When I arrived at Red Hat, there was already a vision for the company (Red Hat called it a raison d'etre) and it read as follows:

"To be the defining technology company of the 21st century, and through our actions strengthen the social fabric by continually democratizing content and technology."

This was a heady statement. It showed the scale of our ambition—to be the defining technology company of the 21st century—but, as I began to discuss it with employees around the company, I got the distinct impression many people didn't understand what it meant or what it was telling them to do. Meanwhile, as is often the case in an open source organization like Red Hat, a passionate group of folks had come together and were already thinking about how to solve the problem.

This group was made up of people who'd joined forces to ensure Red Hat's corporate strategy wasn't just words on paper, but instead was deeply embedded within the organization. They had quickly come to the conclusion Red Hat needed something more directional than the "defining technology company" vision to connect the overall vision to the strategic plan.

By the time they approached me, the team had already crafted some sample "mission" statements for me to look at. We gathered around and looked at all of the things they had come up with, debating the merits of each. In a few short hours of work, we developed a statement that felt pretty comfortable to all of us. But then we did something most companies wouldn't dream of doing.

Rather than going straight to my senior executive team to get their opinion first, or continuing to muck around with the words for weeks or months to get them just perfect, we employed an open source technique our engineers sometimes refer to as "release early, release often."

Rather than continuing to craft the company mission behind closed doors, we showed it to the whole company.

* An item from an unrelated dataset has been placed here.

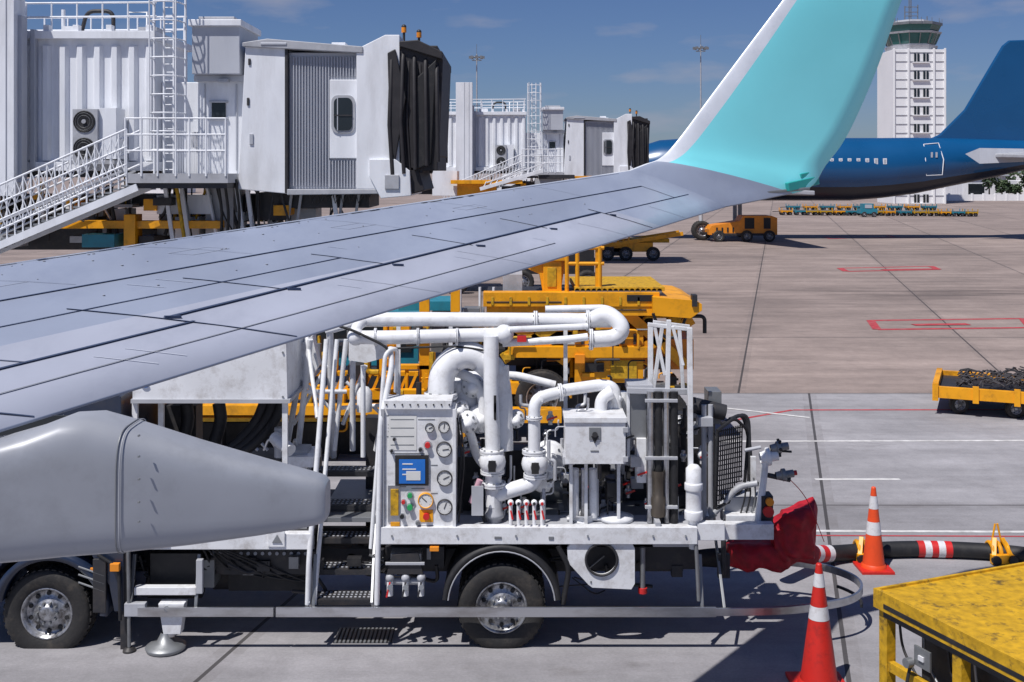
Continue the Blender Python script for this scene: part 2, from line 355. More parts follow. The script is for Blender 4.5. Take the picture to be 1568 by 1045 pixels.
# ---------------------------------------------------------------- jet bridges
def bridge(name,ox,oy):
    Rb=root(name,(ox,oy,0)); k=1/67.0
    def Lx(u): return (u-680)*k
    def Lz(v): return H+(HY-v)*k
    def L(u,v,y=0): return Vector((Lx(u),y,Lz(v)))
    def bx(b,u0,v0,u1,v1,y0,y1,m): b.box((Lx(u0),y0,Lz(v0)),(Lx(u1),y1,Lz(v1)),m)
    b=B()
    bx(b,-260,52,222,256,.6,3.4,BRW)
    for i in range(18):
        u=-250+i*27
        a=[(Lx(u),.6),(Lx(u+4),.50),(Lx(u+12),.50),(Lx(u+16),.6)]
        z0,z1=Lz(246),Lz(66)
        vs=[(x,y,z0) for x,y in a]+[(x,y,z1) for x,y in a]
        b.add(vs,[(0,1,5,4),(1,2,6,5),(2,3,7,6),(4,5,6,7),(3,2,1,0)],BRW)
    bx(b,-260,44,228,56,.42,3.5,BRW); bx(b,-260,248,228,262,.42,3.5,BRW); bx(b,-260,262,200,272,.5,3.3,DARK)
    bx(b,35,42,42,262,.38,.6,BRG)
    bx(b,-30,-60,30,300,-.3,.3,BRW); bx(b,30,25,36,280,-.1,.2,BRG)
    for u in(0,17): bx(b,u,-60,u+2,300,-.315,-.3,BRG)
    for u in(52,98,150,212): bx(b,u,34,u+9,44,.5,.7,BRW)
    b.done('tunnel',Rb,.015)
    b=B()
    for y in(.7,3.2):
        for v in(0,22): b.tube([L(-200,v,y),L(225,v-3,y)],.025,BRW,6)
        for u in range(-180,230,40): b.tube([L(u,44,y),L(u,-4,y)],.022,BRW,6)
    b.tube([L(100,40,1),L(108,8,1),L(150,8,1),L(150,40,1)],.05,DARK,8,fr=.2)
    b.tube([L(60,42,1.4),L(60,2,1.4)],.05,BRW,8); b.tube([L(165,42,1.4),L(165,6,1.4),L(195,6,1.4),L(195,42,1.4)],.03,BRW,8)
    bx(b,62,30,84,44,1.2,1.8,BRW); bx(b,176,28,206,44,1.6,2.2,LGREY)
    b.done('roof_railing',Rb)
    b=B()
    for u in(232,247,262,280): b.tube([L(u,-60,.2),L(u,285,.2)],.028,BRW,6)
    for u in(236,276): b.tube([L(u,-60,-.35),L(u,240,-.35)],.018,BRW,6)
    for i in range(26): b.tube([L(247,-40+i*12.5,.2),L(262,-40+i*12.5,.2)],.014,BRW,5)
    for i in range(11):
        v=-50+i*28; b.tube([L(232,v,.2),L(234,v,-.3),L(256,v,-.45),L(277,v,-.3),L(280,v,.2)],.018,BRW,5,fr=.2)
    b.done('caged_ladder',Rb)
    b=B()
    bx(b,288,36,362,112,.3,2.2,BRG); bx(b,284,28,366,38,.2,2.3,BRW); bx(b,296,22,352,28,.4,2,LGREY)
    bx(b,290,112,364,268,.7,3.2,BRW); bx(b,286,112,368,122,.55,3.2,BRG)
    bx(b,312,155,334,178,.66,.7,GLASS); bx(b,308,151,338,155,.64,.7,BRG);bx(b,308,178,338,182,.64,.7,BRG)
    bx(b,222,120,290,268,1.2,3.2,BRW)
    for u in(300,350): bx(b,u,125,u+2,262,.66,.7,BRG)
    bx(b,326,118,342,124,.4,.6,LGREY); bx(b,276,200,288,225,.9,1.2,LGREY)
    b.done('service_cabin',Rb,.02)
    b=B()
    bx(b,212,266,362,280,-.8,1,LGREY); bx(b,214,280,360,288,-.75,.9,DARK)
    for v in(184,208,232): b.tube([L(210,v,-.8),L(360,v,-.8)],.022,BRW,6)
    for u in(210,234,258,285,305,330,359): b.tube([L(u,183,-.8),L(u,270,-.8)],.024,BRW,6)
    for i in range(30): b.tube([L(285+i*2.5,208,-.8),L(285+i*2.5,266,-.8)],.006,BRW,4)
    for y in(-.8,.1):
        b.beam(L(228,286,y),L(-60,408,y),.06,.16,BRW)
        b.beam(L(205,262,y),L(-60,372,y),.04,.05,LGREY)
        for dv in(0,26,52,66): b.tube([L(212,200+dv,y),L(-60,320+dv,y)],.026,BRW,6)
    for i in range(24):
        t=i/23; u=212-t*272; v=200+t*120
        b.tube([L(u,v,-.8),L(u,v+84,-.8)],.02,BRW,5)
        b.tube([L(u,v+70,-.82),L(u-24,v+10,-.82)],.013,BRW,4); b.tube([L(u,v+6,-.79),L(u-24,v+86,-.79)],.013,BRW,4)
        b.box((Lx(u)-.14,-.78,Lz(v+86)),(Lx(u)+.14,.08,Lz(v+83)),GREY)
    b.done('access_stairs',Rb)
    b=B()
    b.prism([(Lx(376),Lz(66)),(Lx(440),Lz(66)),(Lx(440),Lz(297)),(Lx(364),Lz(290))],0,3.4,BRW)
    bx(b,440,80,548,290,.12,3.4,BRG)
    for i in range(24):
        u=443+i*4.5; 
        if 503<u<546: z0,z1=Lz(118),Lz(86)
        else: z0,z1=Lz(286),Lz(86)
        b.box((Lx(u),.07,z0),(Lx(u+1.9),.12,z1),BRG)
    for i in range(10): b.box((Lx(503+i*4.5),.07,Lz(288)),(Lx(505+i*4.5),.12,Lz(246)),BRG)
    bx(b,504,122,548,243,.05,.12,BRW)
    b.prism([(Lx(546),Lz(76)),(Lx(590),Lz(54)),(Lx(612),Lz(54)),(Lx(612),Lz(262)),(Lx(596),Lz(290)),(Lx(546),Lz(290))],-.05,3.5,BRW)
    b.prism([(Lx(372),Lz(66)),(Lx(410),Lz(60)),(Lx(556),Lz(72)),(Lx(556),Lz(82)),(Lx(372),Lz(72))],-.08,3.5,LGREY)
    bx(b,400,66,440,70,-.1,.0,BRG); bx(b,490,66,530,72,.6,1.2,BRW); bx(b,500,60,522,66,.7,1.1,BRW)
    b.prism([(Lx(440),Lz(290)),(Lx(600),Lz(290)),(Lx(596),Lz(297)),(Lx(440),Lz(299))],-.06,3.4,LGREY)
    b.prism([(Lx(566),Lz(244)),(Lx(606),Lz(244)),(Lx(628),Lz(262)),(Lx(630),Lz(300)),(Lx(584),Lz(304)),(Lx(566),Lz(270))],-.12,3.0,BRW)
    bx(b,590,268,612,290,-.16,-.12,LGREY)
    bx(b,436,64,441,296,-.02,.12,DARK); bx(b,380,90,384,100,-.03,0,DARK); bx(b,378,150,382,162,-.03,0,DARK); bx(b,382,205,388,222,-.03,0,BRG)
    b.done('cab_body',Rb,.02)
    b=B()
    def rr(u0,v0,u1,v1,r,y0,y1,m):
        pts=[]
        for cx,cy,a0 in((u1-r,v0+r,-90),(u1-r,v1-r,0),(u0+r,v1-r,90),(u0+r,v0+r,180)):
            for q in range(6):
                a=math.radians(a0+q*18); pts.append((Lx(cx+r*math.cos(a)),Lz(cy+r*math.sin(a))))
        b.prism(pts,y0,y1,m)
    rr(507,146,543,204,10,.02,.05,LGREY); rr(511,150,539,200,8,.0,.02,GLASS)
    bx(b,516,150,517.5,200,-.015,0,BRG); bx(b,511,176,539,178,-.015,0,DARK)
    b.done('cab_window',Rb)
    b=B()
    for i in range(9):
        u=600+i*8.6; d=.03 if i%2 else -.10
        tv=62+abs(i-1)*2.2+(6 if i>6 else 0); bv=272-(i*3.0)+(8 if i%2 else 0)
        pts=[L(u+2,bv,d),L(u-3 if i<4 else u+1,bv-80,d-.02),L(u,tv+30,d),L(u,tv+8,.15),L(u+1,tv,.5),L(u+1,tv,3.0),L(u,tv+20,3.5),L(u,bv,3.6)]
        b.tube(pts,[.055]*len(pts),BELLOW,6)
    bx(b,604,70,670,262,.0,3.45,BELLOW)
    b.prism([(Lx(668),Lz(86)),(Lx(678),Lz(90)),(Lx(672),Lz(238)),(Lx(658),Lz(252))],.05,3.4,BELLOW)
    b.prism([(Lx(638),Lz(120)),(Lx(668),Lz(92)),(Lx(660),Lz(250)),(Lx(634),Lz(262))],-.08,.02,BLACK)
    b.prism([(Lx(594),Lz(82)),(Lx(606),Lz(76)),(Lx(622),Lz(150)),(Lx(606),Lz(246)),(Lx(598),Lz(225))],-.13,-.05,BELLOW)
    b.prism([(Lx(612),Lz(64)),(Lx(640),Lz(62)),(Lx(678),Lz(80)),(Lx(678),Lz(92)),(Lx(612),Lz(72))],-.1,3.6,BELLOW)
    b.prism([(Lx(606),Lz(250)),(Lx(640),Lz(258)),(Lx(650),Lz(292)),(Lx(628),Lz(298)),(Lx(618),Lz(270))],.0,3.2,BELLOW)
    b.done('bellows_canopy',Rb,.02)
    b=B()
    for u,v in((612,50),(636,58)):
        b.cyl(L(u,v+8,1),L(u,v-8,1),.03,DARK,8); b.cyl(L(u,v-8,1),L(u,v-16,1),.06,ORG,10); b.ball(L(u,v-17,1),.06,DARK,8)
    b.done('beacons',Rb)
    b=B()
    bx(b,116,168,154,246,-.2,.5,LGREY); bx(b,154,166,180,244,-.1,.5,BRW); bx(b,112,246,182,252,-.3,.5,LGREY)
    for v in(187,228):
        c=L(134,v,-.2); b.lathe(c,(0,-1,0),[(0,.25),(.02,.25),(.03,.23),(.01,.22),(.01,.001)],BLACK,20)
        for r in(.14,.20): 
            b.tube([c+Vector((r*math.cos(a*math.pi/8),-.035,r*math.sin(a*math.pi/8))) for a in range(16)],.005,GREY,4,closed=True)
        b.cyl(c+Vector((0,-.02,0)),c+Vector((0,-.05,0)),.05,LGREY,10)
    b.done('air_conditioner',Rb,.01)
    b=B()
    bx(b,300,288,344,620,.8,2.2,LGREY); bx(b,180,330,198,620,.4,.9,YEL); bx(b,382,296,430,340,.8,2.4,DARK)
    bx(b,395,300,410,600,1,1.8,LGREY); bx(b,60,340,330,352,.5,.9,YEL);bx(b,225,300,310,330,.7,1.5,BRW); bx(b,430,299,560,320,.6,2.6,DARK)
    for u in(245,270,356,372,505): b.beam(L(u,288,.4),L(u+12,400,.6),.09,.09,BRW)
    for u in(335,345,362): b.tube([L(u,275,-.1),L(u+4,330,.1),L(u-8,420,.3)],.035,BLACK,6,fr=.3)
    for i in range(8): b.tube([L(470+i*12,296,.3),L(474+i*12,312,.3),L(482+i*12,296,.3)],.02,DARK,5)
    for u in(140,390):
        c=Vector((Lx(u),.9,.6)); wheel(b,c,.6,.45,n=24)
    bx(b,120,540,420,580,1.0,2.0,YEL); bx(b,120,360,170,380,.2,.9,TEALV)
    bx(b,-200,300,230,318,1.4,2.6,DARK); bx(b,-180,318,120,350,1.8,2.6,BLACK); bx(b,210,320,300,352,1.6,2.4,BLACK)
    bx(b,-60,350,240,392,2.0,2.8,DARK); bx(b,240,352,420,380,2.1,2.9,BLACK)
    bx(b,345,300,392,345,1.8,2.6,BLACK); bx(b,250,335,288,372,.9,1.5,BRW); bx(b,420,322,470,345,1.2,2,LGREY)
    rnd=random.Random(5)
    for i in range(60):
        u=rnd.uniform(-40,520); y=rnd.uniform(.2,1.6); du=rnd.uniform(-25,25)
        b.tube([L(u,rnd.uniform(270,300),y),L(u+du*.4,rnd.uniform(305,335),y),L(u+du,rnd.uniform(330,400),y)],rnd.choice((.02,.03,.045)),rnd.choice((BLACK,BLACK,DARK,GREY,BRW,YEL2,LGREY)),6,fr=.3)
    for i in range(36):
        u=rnd.uniform(-60,420); v=rnd.uniform(296,370); bx(b,u,v,u+rnd.uniform(8,34),v+rnd.uniform(5,22),rnd.uniform(.3,1.5),1.7,rnd.choice((DARK,LGREY,BLACK,YEL,BRW,GREY)))
    for u in(440,455,520,545): b.beam(L(u,298,.5),L(u-14,380,.7),.06,.06,LGREY)
    b.done('undercarriage',Rb,.01)
bridge('jet_bridge',-1.55,26)
bridge('jet_bridge',7.55,62)
b=B(); Yc=48
b.bx(690,276,800,282,Yc,.4,YEL); b.bx(700,282,760,300,Yc+.3,2,YEL); b.bx(662,262,700,300,Yc+.5,2,BRW); b.bx(768,286,860,300,Yc+.2,2,DARK)
b.beam(P(735,290,Yc),P(830,262,Yc),.1,.15,BRW); b.beam(P(745,280,Yc),P(835,250,Yc),.05,.05,BRW)
for i in range(10): b.tube([P(740+i*9.5,288-i*2.8,Yc),P(745+i*9.5,278-i*2.9,Yc)],.025,BRW,5)
b.bx(825,268,880,274,Yc+.2,1.6,DARK); b.bx(820,274,860,292,Yc+.4,1.2,LGREY); b.bx(880,270,940,282,Yc+.6,1.4,YEL)
for i in range(5): b.bx(690+i*42,300,720+i*42,322,Yc+.5,1.5,(BRG,DARK,YEL2)[i%3])
for u in(700,800,900): wheel(b,(P(u,0,Yc).x,Yc+.2,.5),.5,.35,n=20); 
b.bx(690,300,910,330,Yc+.6,1.8,DARK); b.bx(690,330,910,420,Yc+.8,1.4,BLACK)
b.done('service_lift_truck',bevel=.02)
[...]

In draft form. Before it was perfect.

And we asked everyone what they thought of it. We asked which parts resonated most. We asked them what we should change. What asked for suggestions to make it better. Anyone could give us feedback, and many did. There was thoughtful discussion, some fantastic suggestions for wording changes, even some argument and disagreement about whether this truly reflected what the company was trying to achieve.

I believe this was a conversation the company needed to have.

One benefit was that it engaged many thoughtful employees in a discussion about why they were doing their jobs. It's not often during a hectic day (especially in a growing technology company) that people take the time to think about the forest instead of the trees, and opening up the process of defining the Red Hat mission give them an excuse to do exactly that.

But perhaps the biggest benefit was that, by asking employees to become a part of the process, and then taking some of their best feedback and using it to improve the mission itself, we gave them ownership of the mission.

How many company missions have you seen where it was clear that it was written by either a) the CEO sitting alone late one evening or b) an executive committee that came to a sterile compromise?

And how do most employees react to those mission statements? Case closed. In the open source world, we believe the best ideas should win, no matter where they come from.

In many organizations it is not possible for the best ideas to win because they are hidden in the brains of people who sit many layers of management deep in the organization. The best ideas get lost as they make their way up through the hierarchy. We cut through the hierarchy, and took our draft mission right to the people. We were able to get the best ideas, unfiltered by management, and apply them right away.

Our final Red Hat mission is this:

"To be the catalyst in communities of customers, contributors, and partners creating better technology the open source way."

Here's a short, one minute long video that will explain to you what it means.

Allowing ideas to come from anywhere, opening up the creation of the mission so that anyone could contribute early in the process, promoting discussion and dialog, then finally allowing the best ideas to win-- this is how we created the Red Hat mission the open source way.